Task statement
Comb through the entries for "scene" and pull out each line that holds it.

Records supplied
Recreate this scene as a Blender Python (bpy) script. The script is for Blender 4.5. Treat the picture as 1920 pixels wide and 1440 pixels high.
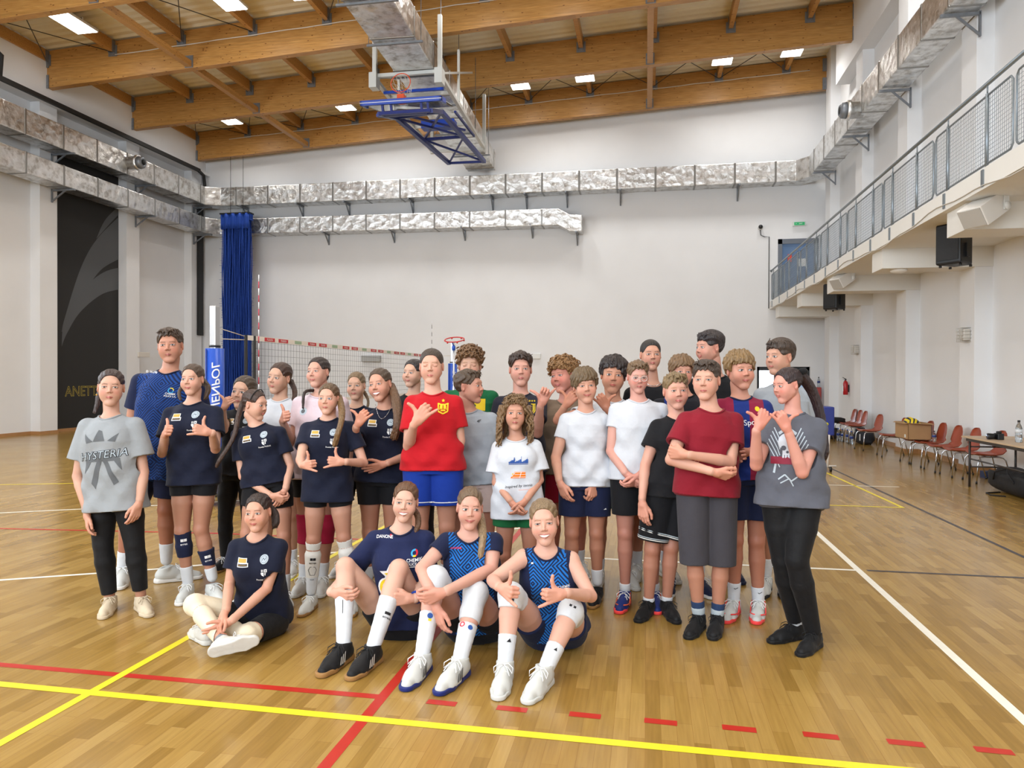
import bpy, bmesh, math, random
import numpy as np
from mathutils import Vector, Matrix
from mathutils.bvhtree import BVHTree
for o in list(bpy.data.objects): bpy.data.objects.remove(o)
SC = bpy.context.scene
COL = SC.collection
random.seed(7); RNG = np.random.RandomState(7)
# ---------------- camera ----------------
FOC, CH = 1370.0, 1.6
yaw, pitch, roll = [math.radians(a) for a in (10.45, -.46, .19)]
_f = np.array([-math.sin(yaw)*math.cos(pitch), math.cos(yaw)*math.cos(pitch), math.sin(pitch)])
_r = np.array([math.cos(yaw), math.sin(yaw), 0.]); _u = np.cross(_r, _f)
CR = _r*math.cos(roll)+_u*math.sin(roll); CU = np.cross(CR, _f); CF = _f
CP = np.array([0, 0, CH])
cam_d = bpy.data.cameras.new('camera'); cam = bpy.data.objects.new('camera', cam_d); COL.objects.link(cam)
cam.matrix_world = Matrix(((CR[0], CU[0], -CF[0], 0), (CR[1], CU[1], -CF[1], 0), (CR[2], CU[2], -CF[2], CH), (0, 0, 0, 1)))
cam_d.sensor_width = 36; cam_d.lens = FOC/1920*36; cam_d.clip_end = 200; cam_d.clip_start = .05
SC.camera = cam
# ---------------- world, light, exposure ----------------
SC.view_settings.view_transform = 'Standard'; SC.view_settings.look = 'None'
SC.view_settings.gamma = 1.0; SC.view_settings.use_curve_mapping = False
SC.view_settings.exposure = .06
W = bpy.data.worlds.new('sky'); SC.world = W; W.use_nodes = True
W.node_tree.nodes['Background'].inputs[0].default_value = (.62, .78, 1, 1)
W.node_tree.nodes['Background'].inputs[1].default_value = 1.0
def area(name, loc, rot, sx, sy, power, col=(1, 1, 1), spread=180):
    l = bpy.data.lights.new(name, 'AREA'); l.shape = 'RECTANGLE'; l.size = sx; l.size_y = sy
    l.energy = power; l.color = col; l.spread = math.radians(spread)
    o = bpy.data.objects.new(name, l); o.location = loc; o.rotation_euler = rot; COL.objects.link(o); return o
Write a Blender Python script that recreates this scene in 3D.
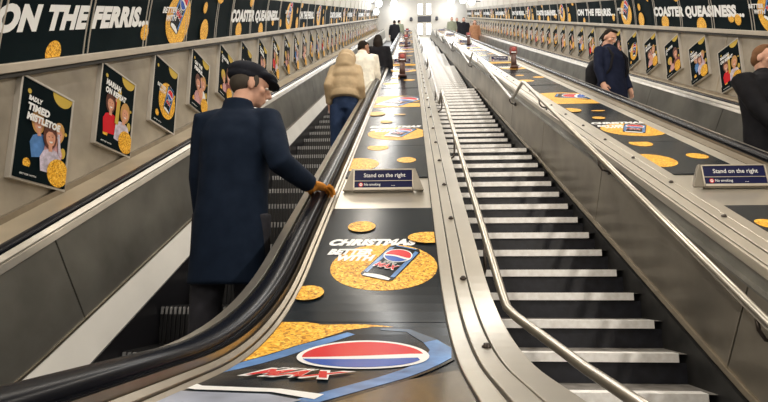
import bpy, bmesh, math, random
from math import sin, cos, tan, pi, radians, sqrt, atan2
from mathutils import Vector, Matrix
random.seed(7)
SC = bpy.context.scene
for o in list(bpy.data.objects): bpy.data.objects.remove(o)
COL = SC.collection

# ------------------------------------------------------------------ camera, world, exposure
PITCH, YAW, FPX = radians(9.63), radians(3.2), 502.0
f = Vector((-sin(YAW)*cos(PITCH), cos(YAW)*cos(PITCH), sin(PITCH)))
r = Vector((cos(YAW), sin(YAW), 0)); u = r.cross(f)
cd = bpy.data.cameras.new('camera'); cam = bpy.data.objects.new('camera', cd); COL.objects.link(cam)
cd.sensor_width = 36; cd.lens = FPX/768*36; cd.clip_start = .02; cd.clip_end = 200
cam.matrix_world = Matrix(((r.x,u.x,-f.x,0),(r.y,u.y,-f.y,0),(r.z,u.z,-f.z,0),(0,0,0,1)))
SC.camera = cam
W = bpy.data.worlds.new('world'); SC.world = W; W.use_nodes = True
W.node_tree.nodes['Background'].inputs[0].default_value = (.86,.88,.95,1)
W.node_tree.nodes['Background'].inputs[1].default_value = .07
SC.view_settings.view_transform = 'Standard'; SC.view_settings.look = 'None'
SC.view_settings.gamma = 1; SC.view_settings.use_curve_mapping = False
SC.view_settings.exposure = 0.0
LAMP_POWER = 21.5

# ------------------------------------------------------------------ shaft frame
C30 = cos(pi/6)
def SN(x, s, n): return Vector((x, s*C30 - .5*n, s*.5 + C30*n))
def arealight(name, s, x, n, power, col, lx=.16, ly=1.25, parent=None):
    l = bpy.data.lights.new(name, 'AREA'); l.shape = 'RECTANGLE'; l.size = lx; l.size_y = ly
    l.energy = power; l.color = col
    o = bpy.data.objects.new(name, l); COL.objects.link(o)
    if parent: o.parent = parent
    o.location = (0,0,-.075) if parent else SN(x,s,n)
    return o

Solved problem
Recreate this scene as a Blender Python (bpy) script. The script is for Blender 4.5. Treat the picture as 1920 pixels wide and 1440 pixels high.
SC = bpy.context.scene
Write a Blender Python script that recreates this scene in 3D.
SC = bpy.context.scene